▸ GIVEN TASK: Copy out the data exactly, leaving the pictures behind.

▸ DATASET SECTION:
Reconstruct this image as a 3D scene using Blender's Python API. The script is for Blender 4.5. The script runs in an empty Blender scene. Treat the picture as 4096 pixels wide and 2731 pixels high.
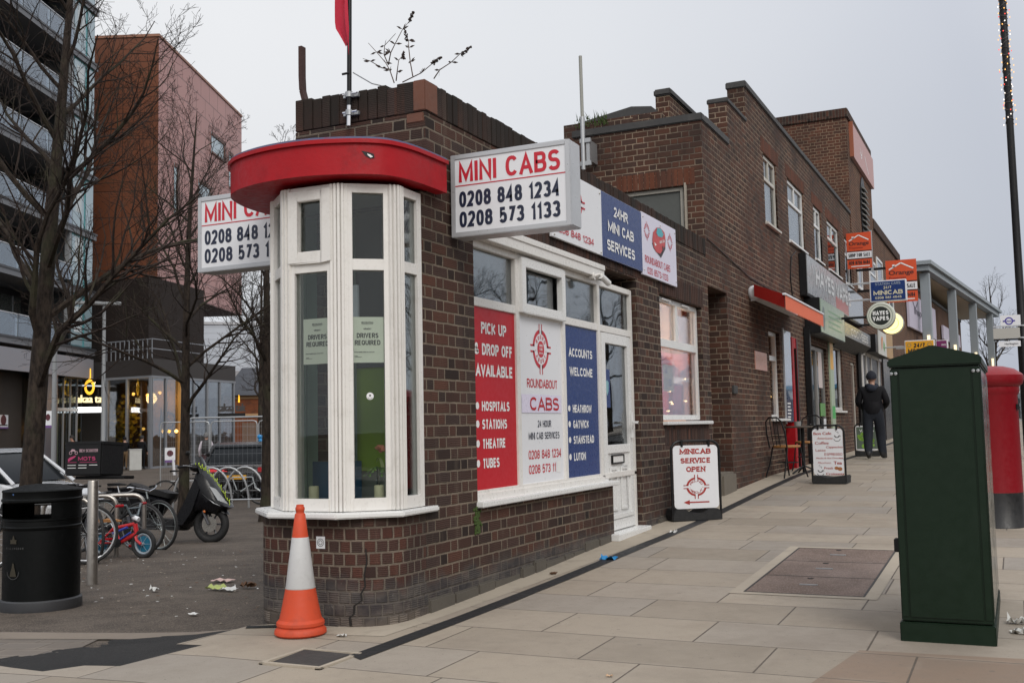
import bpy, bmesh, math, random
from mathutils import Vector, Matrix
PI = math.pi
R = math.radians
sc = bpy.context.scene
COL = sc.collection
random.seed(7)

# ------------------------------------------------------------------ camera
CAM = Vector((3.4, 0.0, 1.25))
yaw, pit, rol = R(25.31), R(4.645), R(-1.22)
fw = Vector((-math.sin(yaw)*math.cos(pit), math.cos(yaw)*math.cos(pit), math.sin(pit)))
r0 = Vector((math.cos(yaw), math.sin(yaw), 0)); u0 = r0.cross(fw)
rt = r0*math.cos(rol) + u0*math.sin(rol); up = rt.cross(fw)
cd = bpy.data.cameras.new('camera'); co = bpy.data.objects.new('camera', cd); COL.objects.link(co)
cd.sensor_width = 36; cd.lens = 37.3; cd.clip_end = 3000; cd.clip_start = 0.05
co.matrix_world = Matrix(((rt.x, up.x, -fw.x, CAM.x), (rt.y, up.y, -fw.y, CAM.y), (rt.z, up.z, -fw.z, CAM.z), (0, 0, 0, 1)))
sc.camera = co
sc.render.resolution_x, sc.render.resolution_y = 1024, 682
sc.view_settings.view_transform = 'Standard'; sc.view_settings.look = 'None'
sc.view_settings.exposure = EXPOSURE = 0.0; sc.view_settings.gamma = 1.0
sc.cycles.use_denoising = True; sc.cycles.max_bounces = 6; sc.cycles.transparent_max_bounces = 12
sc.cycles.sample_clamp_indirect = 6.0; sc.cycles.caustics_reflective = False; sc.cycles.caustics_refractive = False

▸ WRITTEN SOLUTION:
Reconstruct this image as a 3D scene using Blender's Python API. The script is for Blender 4.5. The script runs in an empty Blender scene. Treat the picture as 4096 pixels wide and 2731 pixels high.
import bpy, bmesh, math, random
from mathutils import Vector, Matrix
PI = math.pi
R = math.radians
sc = bpy.context.scene
COL = sc.collection
random.seed(7)

# ------------------------------------------------------------------ camera
CAM = Vector((3.4, 0.0, 1.25))
yaw, pit, rol = R(25.31), R(4.645), R(-1.22)
fw = Vector((-math.sin(yaw)*math.cos(pit), math.cos(yaw)*math.cos(pit), math.sin(pit)))
r0 = Vector((math.cos(yaw), math.sin(yaw), 0)); u0 = r0.cross(fw)
rt = r0*math.cos(rol) + u0*math.sin(rol); up = rt.cross(fw)
cd = bpy.data.cameras.new('camera'); co = bpy.data.objects.new('camera', cd); COL.objects.link(co)
cd.sensor_width = 36; cd.lens = 37.3; cd.clip_end = 3000; cd.clip_start = 0.05
co.matrix_world = Matrix(((rt.x, up.x, -fw.x, CAM.x), (rt.y, up.y, -fw.y, CAM.y), (rt.z, up.z, -fw.z, CAM.z), (0, 0, 0, 1)))
sc.camera = co
sc.render.resolution_x, sc.render.resolution_y = 1024, 682
sc.view_settings.view_transform = 'Standard'; sc.view_settings.look = 'None'
sc.view_settings.exposure = EXPOSURE = 0.0; sc.view_settings.gamma = 1.0
sc.cycles.use_denoising = True; sc.cycles.max_bounces = 6; sc.cycles.transparent_max_bounces = 12
sc.cycles.sample_clamp_indirect = 6.0; sc.cycles.caustics_reflective = False; sc.cycles.caustics_refractive = False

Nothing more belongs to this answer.